An official said SAIL's financial performance has been adversely affected not only by a higher interest and depreciation burden and lower net sales realisation, but bythe continuous rise in input costs.

These factors appeared at a time when SAIL's saleable steel production declined marginally from 9.2 million tonnes in 1995-96 - the year in which it reported its highest-ever profit before tax of Rs 1,319.33 crore - to 8.6mt in 1998-99 fiscal, when it made a record loss before tax of Rs 1,618 crore.

Over the last four years, SAIL's total input cost has gone up by over Rs 3,000 crore, according to the variance analysis in its annual reports. SAIL has already been cutting costs, mainly or raw materials like coking coal. But the latest effort will be wider.

For improving effectiveness of its purchases, SAIL would be focussing on three key elements: TCO, differentiated sourcing strategies and coordinated purchases with specific targets.

The new purchasing process being worked out at SAIL will be overseen by an apex committe of directors. The thrust is on TCO and using the bargaining power of SAIL.

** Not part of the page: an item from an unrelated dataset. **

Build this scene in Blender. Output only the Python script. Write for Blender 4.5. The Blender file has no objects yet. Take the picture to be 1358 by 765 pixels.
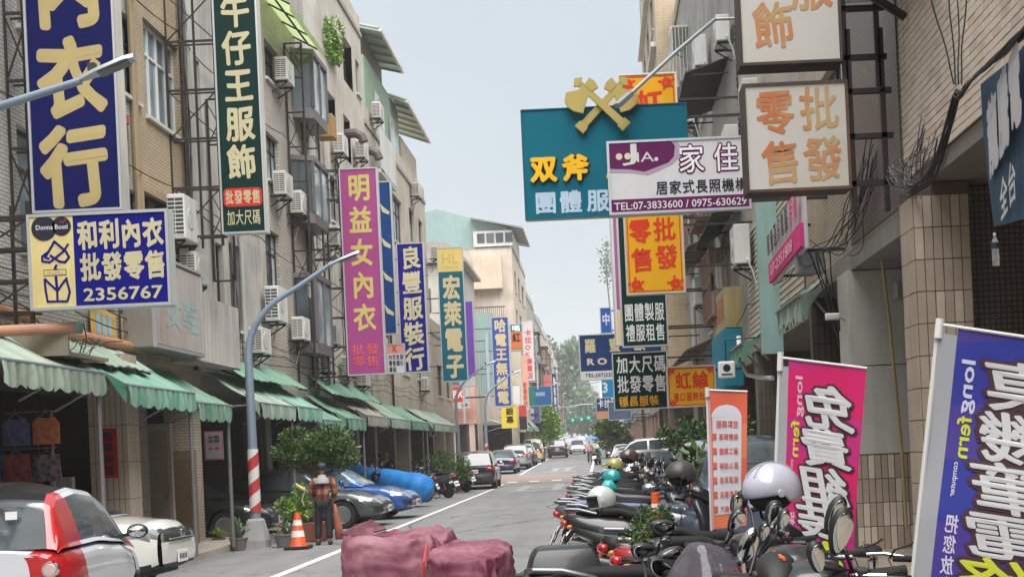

The process has initially been put into operation for four commodities- refractories, ferro alloys, rolls and conveyor belts. Similar processes are proposed for other items.

An analysis of purchasing costs accross the integrated steel plants of SAIL shows that purchase prices are not uniform across the plants, the official said. SAIL's present purchasing system is based on the tendering process, with emphasis on wider network of suppliers. The systems can be modified with focus on negotiations, discussions with suppliers for joint action to reduce TCO, development of new suppliers, re-engineering and simplification of purchase procedures.

Specific commodity teams are being formed with participation of purchase, finance, maintenance and operations personnel, in order to optimise cost-quality trade offs, the SAIL official said.